OF – No total, hoje, quantas casas você administra?
LG – Ao todo são seis restaurantes, todos na Rua Canuto Duval, no centro de São Paulo, funcionando das 17h até às 7h da manhã.

OF – E você dá conta de visitar todas elas, todas as noites?
LG – Religiosamente! Circulo entre todas elas todas as noites e com o maior prazer. É o meu trabalho, minha conquista.

OF – Seus nove irmãos ainda estão vivos?
LG – Não, morreram cinco deles.

OF – E você tem contato com os quatro?
LG – Dos quatro que sobraram, tenho contato apenas com o Guido.

OF – E os outros?
LG – Os outros sempre foram e são cruéis comigo.

OF – E sua irmã?
LG – Minha irmã morreu. Ela trabalhou e me ajudou muito, mas já se foi.

OF – Então, hoje sua família é pequena?
LG – Não diria pequena, não.
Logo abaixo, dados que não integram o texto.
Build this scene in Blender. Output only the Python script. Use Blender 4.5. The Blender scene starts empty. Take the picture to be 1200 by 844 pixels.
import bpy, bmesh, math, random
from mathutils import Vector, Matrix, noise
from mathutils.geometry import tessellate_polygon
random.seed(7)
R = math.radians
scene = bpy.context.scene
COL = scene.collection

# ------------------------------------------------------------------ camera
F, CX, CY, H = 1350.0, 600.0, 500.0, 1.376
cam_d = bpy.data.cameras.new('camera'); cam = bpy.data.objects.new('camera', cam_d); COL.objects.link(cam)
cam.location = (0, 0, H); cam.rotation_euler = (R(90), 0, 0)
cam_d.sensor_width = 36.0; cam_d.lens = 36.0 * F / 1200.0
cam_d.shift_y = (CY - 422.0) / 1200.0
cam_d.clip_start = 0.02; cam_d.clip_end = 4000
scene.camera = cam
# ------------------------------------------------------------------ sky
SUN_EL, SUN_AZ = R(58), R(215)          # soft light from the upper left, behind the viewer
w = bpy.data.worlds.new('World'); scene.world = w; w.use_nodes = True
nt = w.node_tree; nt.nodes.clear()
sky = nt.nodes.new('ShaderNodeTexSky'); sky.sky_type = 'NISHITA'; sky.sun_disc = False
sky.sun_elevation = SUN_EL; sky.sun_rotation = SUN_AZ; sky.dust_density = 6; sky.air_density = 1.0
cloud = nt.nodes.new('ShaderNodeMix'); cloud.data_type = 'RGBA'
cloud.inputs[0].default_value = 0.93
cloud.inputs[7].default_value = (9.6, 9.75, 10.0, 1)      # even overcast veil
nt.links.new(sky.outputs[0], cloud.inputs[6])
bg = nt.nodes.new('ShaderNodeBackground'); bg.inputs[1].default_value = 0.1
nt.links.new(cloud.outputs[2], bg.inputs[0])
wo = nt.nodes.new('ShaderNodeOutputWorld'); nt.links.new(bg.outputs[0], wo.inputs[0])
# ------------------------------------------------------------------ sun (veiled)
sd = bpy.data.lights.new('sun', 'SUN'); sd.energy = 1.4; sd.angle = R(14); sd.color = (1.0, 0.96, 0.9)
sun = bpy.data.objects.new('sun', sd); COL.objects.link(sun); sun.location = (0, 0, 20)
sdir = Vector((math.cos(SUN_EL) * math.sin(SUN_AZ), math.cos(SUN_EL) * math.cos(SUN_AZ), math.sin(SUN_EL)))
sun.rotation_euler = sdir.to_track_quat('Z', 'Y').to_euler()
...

Sou eu, meus filhos e netos.

OF – Sua história vai virar filme?
LG – Sim. A partir do meu livro, tenho contato de dois cineastas querendo comprar os direitos autorais da história para transformar em longa-metragem. Daí vai aparecer muita coisa. Por hora, a minissérie mostra apenas uma pequena parte do que vivi.

OF – O que Lílian Gonçalves aprendeu com a vida e tudo o que passou?
LG – Muito cedo aprendi que de todas essas tristezas que aconteceram, na verdade não tive nenhuma direção. O mundo foi minha escola, minha faculdade. Minha mãe se tornou alcoólatra, meu pai morreu cedo, ela ficou desnorteada. Na vida, não se pode deixar que essas coisas nos amargurem e nos tornem pessoas de mal com a vida. Transformei as coisas e nunca transmiti nada de ruim para as pessoas. Tive um grande aprendizado: com alegria, espontaneidade e garra, adquiri o respeito pessoal e comercial que tenho hoje, sem a necessidade de recorrer à bebida, ao fumo ou às drogas. Às vezes, uma coisinha vira um próprio drama e ninguém fica por perto quando você está vivendo um drama. Não me tornei amarga, triste, nem recalcada ou depressiva. Transformei tudo em trabalho e crescimento.